Long had been hired to be the girls basketball coach this year at East Newton High School at Granby. He was forced to resign when the allegations arose this summer and he was charged Aug. 1. Authorities at the time said Long previously had been employed as a coach for the McDonald County and Carl Junction school districts.
The girl entered the court crying Thursday and remained tearful as she testified how she had sex with Long in the kitchen of his home on June 12. She said her relationship with him began toward the end of last school year and included near-daily texting of messages to each other via cell phones.
She told the court that he’d sent her by phone a picture of himself shirtless, and she’d sent back two nude pictures of herself. She testified that she had been to his house on another occasion when his wife and stepson were there and that she went there June 12 specifically to have sex with him.
“We had planned on seeing each other,” she told the court.
She described how they kissed, disrobed and had sexual intercourse on the kitchen island in his home.

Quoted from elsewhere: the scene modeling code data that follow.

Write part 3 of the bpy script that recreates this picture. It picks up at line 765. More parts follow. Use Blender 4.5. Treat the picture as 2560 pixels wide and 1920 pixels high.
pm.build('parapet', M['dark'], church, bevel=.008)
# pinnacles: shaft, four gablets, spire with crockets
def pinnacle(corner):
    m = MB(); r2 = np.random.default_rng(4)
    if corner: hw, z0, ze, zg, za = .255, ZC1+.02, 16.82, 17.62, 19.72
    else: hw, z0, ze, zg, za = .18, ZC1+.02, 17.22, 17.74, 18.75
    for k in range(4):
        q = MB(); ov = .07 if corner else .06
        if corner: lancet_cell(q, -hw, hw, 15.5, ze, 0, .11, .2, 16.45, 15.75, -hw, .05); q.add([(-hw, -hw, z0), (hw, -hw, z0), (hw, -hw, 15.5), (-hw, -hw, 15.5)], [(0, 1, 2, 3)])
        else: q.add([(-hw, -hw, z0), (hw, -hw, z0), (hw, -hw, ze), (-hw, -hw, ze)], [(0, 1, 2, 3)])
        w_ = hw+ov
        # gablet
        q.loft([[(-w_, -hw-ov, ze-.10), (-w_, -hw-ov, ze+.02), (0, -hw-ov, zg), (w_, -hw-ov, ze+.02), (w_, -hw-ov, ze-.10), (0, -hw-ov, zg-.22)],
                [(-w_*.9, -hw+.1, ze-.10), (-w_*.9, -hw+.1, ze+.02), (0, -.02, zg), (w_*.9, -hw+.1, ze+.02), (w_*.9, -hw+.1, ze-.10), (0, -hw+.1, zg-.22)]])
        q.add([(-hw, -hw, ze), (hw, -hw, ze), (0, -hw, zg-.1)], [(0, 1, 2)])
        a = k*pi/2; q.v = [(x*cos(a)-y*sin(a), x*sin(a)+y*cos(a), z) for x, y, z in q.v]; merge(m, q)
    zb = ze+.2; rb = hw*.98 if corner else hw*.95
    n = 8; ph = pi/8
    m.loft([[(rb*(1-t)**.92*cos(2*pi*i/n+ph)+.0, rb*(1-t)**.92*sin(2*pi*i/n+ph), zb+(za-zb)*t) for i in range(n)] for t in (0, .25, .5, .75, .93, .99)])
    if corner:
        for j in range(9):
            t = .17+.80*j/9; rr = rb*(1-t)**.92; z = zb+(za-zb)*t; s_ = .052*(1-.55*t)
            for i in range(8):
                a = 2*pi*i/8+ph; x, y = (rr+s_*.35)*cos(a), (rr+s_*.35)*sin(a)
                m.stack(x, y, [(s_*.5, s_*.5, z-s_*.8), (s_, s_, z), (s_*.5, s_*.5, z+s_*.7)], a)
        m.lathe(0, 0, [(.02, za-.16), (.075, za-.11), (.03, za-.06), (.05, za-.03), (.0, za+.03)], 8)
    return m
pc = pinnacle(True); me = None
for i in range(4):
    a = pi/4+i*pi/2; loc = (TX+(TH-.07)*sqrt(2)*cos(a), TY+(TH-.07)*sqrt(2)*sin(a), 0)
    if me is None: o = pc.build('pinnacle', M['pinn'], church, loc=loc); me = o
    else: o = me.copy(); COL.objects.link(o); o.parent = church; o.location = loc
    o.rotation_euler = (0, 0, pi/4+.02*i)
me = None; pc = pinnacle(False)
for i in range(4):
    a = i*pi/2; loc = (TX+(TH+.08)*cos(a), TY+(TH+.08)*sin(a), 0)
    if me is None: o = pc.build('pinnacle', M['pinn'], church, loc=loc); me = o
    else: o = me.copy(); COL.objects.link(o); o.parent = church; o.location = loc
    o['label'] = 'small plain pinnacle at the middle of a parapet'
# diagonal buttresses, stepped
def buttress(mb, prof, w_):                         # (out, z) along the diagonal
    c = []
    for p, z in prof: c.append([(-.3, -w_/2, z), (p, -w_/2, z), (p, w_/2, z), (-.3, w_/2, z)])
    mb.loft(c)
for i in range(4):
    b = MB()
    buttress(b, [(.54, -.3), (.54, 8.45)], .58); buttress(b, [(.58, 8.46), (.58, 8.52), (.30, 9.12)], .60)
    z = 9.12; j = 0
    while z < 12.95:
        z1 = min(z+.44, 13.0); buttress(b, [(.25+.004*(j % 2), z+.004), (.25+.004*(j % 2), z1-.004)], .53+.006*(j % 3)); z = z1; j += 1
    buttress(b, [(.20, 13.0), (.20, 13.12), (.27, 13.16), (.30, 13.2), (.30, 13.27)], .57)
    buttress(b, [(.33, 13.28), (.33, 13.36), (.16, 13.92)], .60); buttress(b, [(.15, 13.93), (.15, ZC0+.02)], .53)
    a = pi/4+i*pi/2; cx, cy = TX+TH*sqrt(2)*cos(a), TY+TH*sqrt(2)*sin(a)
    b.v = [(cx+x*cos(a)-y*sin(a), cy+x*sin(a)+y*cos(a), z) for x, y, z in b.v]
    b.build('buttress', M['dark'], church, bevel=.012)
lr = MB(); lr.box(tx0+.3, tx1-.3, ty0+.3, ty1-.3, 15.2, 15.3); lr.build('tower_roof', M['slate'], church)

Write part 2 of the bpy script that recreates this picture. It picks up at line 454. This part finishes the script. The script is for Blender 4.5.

Under cross-examination by defense attorney Dee Wampler of Springfield, the girl denied having told any of her girlfriends about the encounter. She testified that she did not tell anyone until July 4, but acknowledged that once word got around and school officials and an investigator from the Jasper County Sheriff’s Department approached her about it, she’d told them it was “just a rumor.”
She said that the sexual relationship with Long had been “a rumor before (it) ever happened” and that she did not confirm it to investigators until she underwent about a four-hour, videotaped interview at the Children’s Center in Joplin.
When Wampler tried to question the girl about how many times she’d driven by Long’s home since her allegations were made, Kenney objected to the relevance of the question for the purposes of a preliminary hearing. Wampler claimed that it was relevant because the girl had been “stalking” his client. But the judge sustained Kenney’s objection and ended the line of questioning.